In such a file as I am going to describe, there is joined personal experience and professional activities, studies under way and studies planned. In this file, you, as an intellectual craftsman, will try to get together what you are doing intellectually and what you experiencing as a person. [...]

Under various topics in your file there are ideas, personal notes, excerpts from books, bibliographical items and outlines of projects. It is, I suppose, a matter of arbitrary habit, but I think you will find it well to sort all these items into a master file of 'projects', with many subdivisions. [...]

After making my crude outline I examined my entire file, not only those parts of it that obviously bore on my topic, but also those which seemed to have no relevance whatsoever. Imagination is often successfully invited by putting together hitherto isolated items, by finding unsuspected connections.

2 Yuck, yeah, for certain.

3 Mostly for the past couple years, I have used Field Notes notebooks. Their paper is pretty amazing, the size is good for most shirt pockets, for when it comes to that, and they're only 48 pages long, so the numbering process isn't too onerous. Plus, I was given a million of of them, and I love using them, so it's pretty much hustling from win to win fast and nimble and clean.
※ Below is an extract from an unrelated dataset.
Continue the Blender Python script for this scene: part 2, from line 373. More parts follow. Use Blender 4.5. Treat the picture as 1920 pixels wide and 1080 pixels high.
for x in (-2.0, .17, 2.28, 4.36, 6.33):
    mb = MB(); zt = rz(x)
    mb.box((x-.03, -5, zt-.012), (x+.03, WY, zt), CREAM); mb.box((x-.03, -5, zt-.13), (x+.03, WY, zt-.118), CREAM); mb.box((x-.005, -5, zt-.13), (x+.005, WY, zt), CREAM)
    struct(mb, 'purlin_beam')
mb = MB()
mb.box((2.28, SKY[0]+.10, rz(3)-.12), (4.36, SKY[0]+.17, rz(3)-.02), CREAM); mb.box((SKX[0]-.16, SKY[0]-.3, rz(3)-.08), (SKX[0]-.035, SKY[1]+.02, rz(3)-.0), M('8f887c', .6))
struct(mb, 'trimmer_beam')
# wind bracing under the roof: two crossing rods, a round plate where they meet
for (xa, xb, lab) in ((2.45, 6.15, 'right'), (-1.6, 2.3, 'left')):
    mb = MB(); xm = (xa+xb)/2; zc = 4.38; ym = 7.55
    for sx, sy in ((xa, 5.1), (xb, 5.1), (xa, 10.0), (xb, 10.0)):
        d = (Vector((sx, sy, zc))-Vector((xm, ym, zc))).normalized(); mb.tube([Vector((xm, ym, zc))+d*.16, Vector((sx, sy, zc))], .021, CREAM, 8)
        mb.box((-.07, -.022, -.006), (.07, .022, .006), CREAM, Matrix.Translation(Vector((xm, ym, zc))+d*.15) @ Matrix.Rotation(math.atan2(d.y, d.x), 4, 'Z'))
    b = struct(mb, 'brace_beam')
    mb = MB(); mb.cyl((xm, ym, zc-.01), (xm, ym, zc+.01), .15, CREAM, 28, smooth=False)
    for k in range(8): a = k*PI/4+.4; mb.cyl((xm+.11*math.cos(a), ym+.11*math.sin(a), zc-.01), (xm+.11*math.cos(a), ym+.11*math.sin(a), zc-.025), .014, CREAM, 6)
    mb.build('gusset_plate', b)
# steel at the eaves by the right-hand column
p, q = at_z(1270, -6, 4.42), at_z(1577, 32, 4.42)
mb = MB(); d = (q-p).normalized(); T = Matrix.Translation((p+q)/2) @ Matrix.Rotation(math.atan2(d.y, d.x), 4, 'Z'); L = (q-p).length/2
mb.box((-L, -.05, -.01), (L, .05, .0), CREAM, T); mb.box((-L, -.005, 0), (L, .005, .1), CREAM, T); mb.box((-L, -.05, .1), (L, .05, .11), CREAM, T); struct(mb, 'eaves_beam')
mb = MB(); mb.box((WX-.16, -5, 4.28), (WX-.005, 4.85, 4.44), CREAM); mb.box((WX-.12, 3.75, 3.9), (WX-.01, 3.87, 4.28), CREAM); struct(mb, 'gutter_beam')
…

NOTE: this chronology is not comprehensive: I carried personal notebooks from probably Grade 7 on through the first couple years after high school; these are where I'd write my poetry, and the place I'd practice free-handing the AC/DC logo. At least one principle established all the way back then has carried through to present: a certain obsessive concern with chronological order. Also back then is when I discovered the problem where you jot something down on a page, but what do you do if you only have one line thus jotted, and no follow-ups emerge, did you just devote an entire page to this!? As so much Natalie Portman might chimeyelp, "CONUNDRUM!"